What claims do Guldi and Armitage make about recent trends in historical scholarship and practice?

            According to Guldi and Armitage, by the twentieth century, the “longue durée (although generally not, of course, under that name) offered a canonical tool for writing revisionary history in the service of reform” (23). Then, coming out of a crisis of the general humanities, the term long durée emerged as Ferdinand Braudel and the Annales school believed that the solution to the crisis of the humanities could be found in a history “measured in centuries or millennia” (16). Yet, where Braudel and Annales school historians studied human agency in the environment over long spans of time, after 1968 historians began to narrow their time and geographic scales (39). As historians needed new material for their dissertations, they buried themselves in the archives and focused on short-term history as they embraced micro-studies of people in small time scales and reduced geographic locations. As historians retreated from the long durée, other scholars, like economists, embraced universal models to study the past and predict the future, a job previously held by historians and the study of historical data (46, 11). Fortunately according to the authors, a new form of long durée has emerged promising new studies and conclusions with the use of big data and new technology (9).

What do they see as the proper role of historians in society? What skills, in their view, make historians particularly well equipped to weigh in on pressing issues of the day?
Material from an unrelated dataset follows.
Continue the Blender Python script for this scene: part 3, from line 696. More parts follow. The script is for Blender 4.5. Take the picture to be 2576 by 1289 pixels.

            According to the authors, historians hold the role of studying the past to help understand the present and predict the future. Furthermore, in addition to the role of predicting the future, historians hold the role of prescribing ethical decisions in a society as they use long durée to overturn false myths (22, 37). With this role in mind, the authors describe specific skills that make historians particularly suited for contributing to studying the pressing issues of the day. For example, being experts in studying change over time, “Historians have special powers at destabilizing received knowledge, questioning, for instance, whether the very concepts they use to understand the past are of themselves outdated” (14). Moreover, historians are equipped with the skills of “noticing patterns… and finding correlations” whether studying micro-histories or big data (104). Additionally, historians are equipped to study a variety of data from different sources (108). In the words of the authors, historians tools “for weighing data rest on several claims: noticing institutional bias in the data, thinking about where data come from, comparing data of different kinds, resisting the powerful pull of received mythology, and understanding that there are different kinds of causes” (108)

How does digital technology come in to play here?

            Considering the role of digital technology, the authors believe that such technology offers great promises for historians and the return of long durée. As digitization allows historians to analyze more data and access more data than ever before, tools like Paper Machines/Many Eyes/Google NGrams “invite scholars to try out historical hypotheses across the time-scale of centuries” (93). Moreover, digital technology will allow historians to compare sources next to each other in new ways. For example, “By placing government data about farms next to data on the weather, history allows us to see the interplay of material change with human experience, and how a changing climate has already been creating different sets of winners and losers over decades” (99). Furthermore, digital technology helps to “illuminate silences in the archives” which 1) brings to the public history that some (like the government) might rather hide and, 2) helps to contextualize the history of groups without much written record (like Native Americans) (100).

On what basis do Cohen and Mandel take issue with Guldi and Armitage? How do the books' authors respond? Who, in your view, gets the best of the argument?

Looking at Cohen and Mandel’s critique of The History Manifesto, I find it interesting that Cohen and Mandel do not critique The History Manifesto’s “favored modes of historiography” but rather critique its arguments. In their critique, Cohen and Mandel take issue with Guldi and Armitage in claiming that the evidence used to support The History Manifesto’s arguments are often taken out of context, misinterpreted, and lead to opposite conclusions (AHR 530). For example, Cohen and Mandel claim, “There is no evidence either that historians concentrated on long-horizon research before 1968 or that there was a fall-off afterward, when the great shrinkage supposedly began” (ARH 532). In response to the critique, Guldi and Armitage first highlight the judgmental tone of the critique and then reaffirm their arguments in The History Manifesto by further explaining their evidence (544-547). Looking at book, the critique, and the response, I believe that Cohen and Mandel have the best argument. While I appreciate the points raided in The History Manifesto, Cohen and Mandel’s critique shows holes in The History Manifesto’s argument, consequently leading me to view the critique as having the strongest argument.